Der Fahrtwind bläst, Britt habe ich hinter mir gelassen. Eigentlich ist ja doch was dran an dieser traditionell männlichen Methode, die Erzeugung von Kicks den Verbrennungsmotoren zu überlassen, anstatt irgendwelche Gymnastik zu machen in der irren Hoffnung, man bekäme dadurch mehr Spaß am Leben.
Ich düse über die nächste Kreuzung. Ist zum Glück eine wenig befahrene Siedlung hier. Das Bremsen will noch ein wenig geübt sein, rechts am Lenker gibt es die Handbremse, dazu unter dem rechten Fuß die Fußbremse. Außerdem lasse ich die Kupplung kommen, ganz laangsam, das bremst auch. Jetzt einen Bogen fahren. Irgendwie muss ich wieder zurück.
„Füße nicht auf den Boden schleifen lassen!“, brüllt Britt. Ich brumme an ihr vorbei. Dritter Gang. Je schneller ich fahre, desto leichter halte ich das Gleichgewicht. Wie tiefgründig.

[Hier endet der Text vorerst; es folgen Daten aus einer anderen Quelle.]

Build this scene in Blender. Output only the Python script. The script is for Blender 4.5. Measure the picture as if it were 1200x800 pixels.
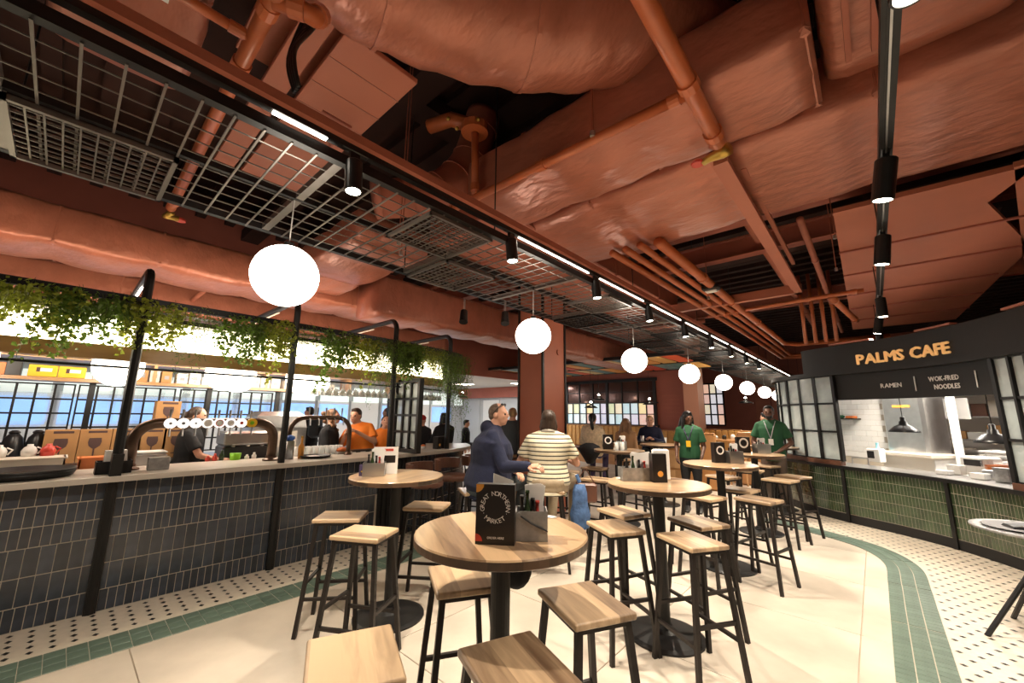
import bpy, bmesh, math, random
from mathutils import Vector, Matrix
random.seed(7)
PI = math.pi
for o in list(bpy.data.objects): bpy.data.objects.remove(o)
scene = bpy.context.scene
COL = scene.collection

# ---------------------------------------------------------------- camera
cam_d = bpy.data.cameras.new('camera'); cam = bpy.data.objects.new('camera', cam_d); COL.objects.link(cam)
cam_d.sensor_width = 36.0; cam_d.lens = 14.0; cam_d.clip_start = 0.05; cam_d.clip_end = 200
_r = Vector((0.74548638, 0.66642324, 0.01140716)); _u = -Vector((0.11242228, -0.14259228, 0.98337616)) * -1
_f = Vector((-0.6569713, 0.73181112, 0.18122143))
cam.matrix_world = Matrix(((_r.x, _u.x, -_f.x, 0), (_r.y, _u.y, -_f.y, 0), (_r.z, _u.z, -_f.z, 1.55), (0, 0, 0, 1)))
scene.camera = cam

# ---------------------------------------------------------------- ambient light and exposure
world = bpy.data.worlds.new('world'); scene.world = world; world.use_nodes = True
world.node_tree.nodes['Background'].inputs[0].default_value = (1.0, 0.80, 0.62, 1)
world.node_tree.nodes['Background'].inputs[1].default_value = 0.07
scene.view_settings.view_transform = 'Standard'; scene.view_settings.look = 'None'
scene.view_settings.gamma = 1; scene.view_settings.use_curve_mapping = False
scene.view_settings.exposure = 0.50
SPOT_W = 170.0      # watts of one track spotlight
GLOBE_E = 9.0       # strength of a glass globe
STRIP_E = 14.0      # strength of the led strips
KITCHEN_W = 26.0

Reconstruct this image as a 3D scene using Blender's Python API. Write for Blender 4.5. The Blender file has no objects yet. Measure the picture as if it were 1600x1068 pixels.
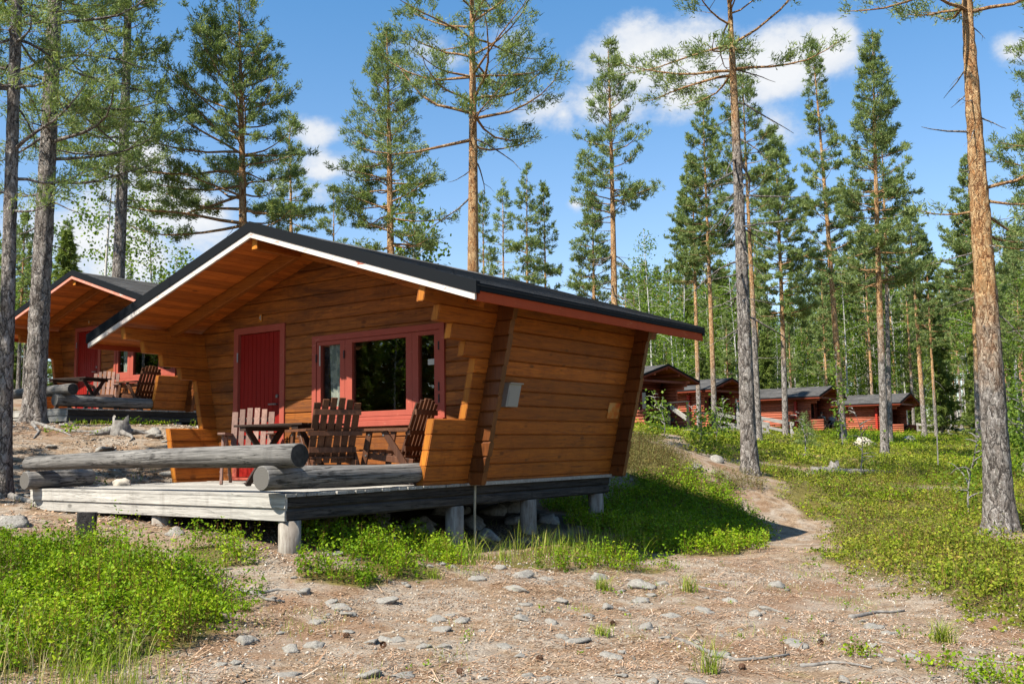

Der Wind fährt durch meine Sweatshirtjacke. Ich sollte vielleicht die hässliche Motorradjacke von Britt überziehen. Was heißt überhaupt hässlich? Ist es dem Motorrad nicht wurscht, wie ich aussehe?
Ich bin um die Kurve verschwunden. Knatter. Beim Abbremsen an der nächsten Kreuzung säuft mir der Motor ab. Stille. Wie wechsele ich jetzt in den Leerlauf, um neu zu starten ? Britt kommt angejoggt.
„Vorsichtig ruckeln am Schalthebel, so was erfordert Gefühl“, erklärt sie und schiebt den Ganghebel mit dem Fuß ein bisschen herum. Ich starte neu und fahre behutsam zurück.
Nächstes Wochenende geht es weiter im vierten Gang, und dann gibt es ja noch den fünften. Wie schön, sich nur noch mit Sachen zu beschäftigen, die funktionieren, wenn man alles richtig macht.